Lecture 22: Jesus' Early Galilean Ministry - Part 4 | Free Online Biblical Library

Lecture 22: Jesus' Early Galilean Ministry - Part 4

Course: Introduction to the New Testament: Gospel and Acts

Lecture: Jesus' Early Galilean Ministry - Part 4

(This is a series of tourist slides of Israel by Craig Blomberg; the lecture is classed as a short supplement)

First, Cana is one of the places that has been disputed in terms of its exact location, However, the most probable area is a tile reflected in a place (a hill) that is yet to be excavated. In John 2, after the turning of the water into wine, Jesus goes to Jerusalem where he clears the Temple and then heads back north through Samaria where he has the encounter with the woman at the well. This happens just after his night time dialogue with Nicodemus. The gate coming out of the old wall in Jerusalem, to this day bears the name, the Damascus Gate. The location of the ancient road that heads north out of Jerusalem toward Damascus, first through Samaria and then Galilee; pilgrims, to this day, stream in and out of it. The street inside the Damascus Gate with the traditional custom of bartering at open air shops are still there, even after centuries.

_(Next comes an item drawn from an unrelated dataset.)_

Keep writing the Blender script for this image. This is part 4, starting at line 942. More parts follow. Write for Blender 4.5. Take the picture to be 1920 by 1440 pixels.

There is a small group, numbering only in the hundreds of people living in the West Bank that trace their ancestry back to Samaria and to Samaritans. Here are two dressed in festive garments holding up a unique version of the Samaritan Torah at Passover. It is several hundred feet higher than it would have been in the ancient world and is enclosed by an ornate shrine. The place for Jacob’s well, near Sychar is one that many archaeologists think is authentic. At the end of Jesus’ encounter with the Samaritan woman; as the disciples returned, he exclaimed how the fields were white for harvest. Perhaps thinking of the whitest colored wheat fields in that vicinity, but of course referring to the potential harvest of souls in Samaria. And then as we move to the Sermon on the Mount, there is the beautiful Franciscan Church of the Beatitudes at the traditional cite on northwestern shore of the Sea of Galilee. Though, there is insufficient information as to where in the Galilean hill country Jesus spoke. As one goes out into the area of the chapel from the previous slide, one can see this large plateau like grassy area in the middle of the slide where huge crowds could gather and a speaker who could project their voice well and still be heard today by large numbers of people.

The Sea of Galilee in the background masks another slope from that plateau down to sea level. Here is a view of Bethsaida, north to the Sea of Galilee. Another key location and fishing village that figures in Jesus’ great Galilean ministry in more than one Gospel reference. Hippos and its ruins is one of the ten cities of Decapolis, located to the east of the Sea of Galilee. And visible from just about any place, Jesus may have given the Sermon on the Mount near here. He may have had it in mind when he said that a city on a hill cannot be hidden. And then Jesus’ sermon ends with that famous contrast parable of the two builders, those men who respectable built their homes on either rock or sand. One wonders if Christ might have had in mind the frequent wadies that punctuated the Israelite landscape, especially flowing into the Jordan River. This is perhaps the most dramatic of them, Wadi Kap, further to the south; roughly parallel with the road to Jerusalem from Jericho, can in drought times contain a small amount of water. But after the rains the rush of water increases and thus people can easily find their lives in peril. After a particularly wet winter, people would have to wade through the water, eagerly helped by young local boys who then ask for shekel from the tourist in return for their unsolicited help. But on the rocky walled sides of this same wadi appear St George’s Greek Orthodox Monastery, going all the way back to the middle of the first millennium AD, still functioning with a staff of Orthodox Monks and residents representing a dramatically contrast. Something, along the lines that Jesus could have had in mind as he told the parallel of the two builders in the story of the man who built his house on the rock or in Luke contemporary version with a deep foundation.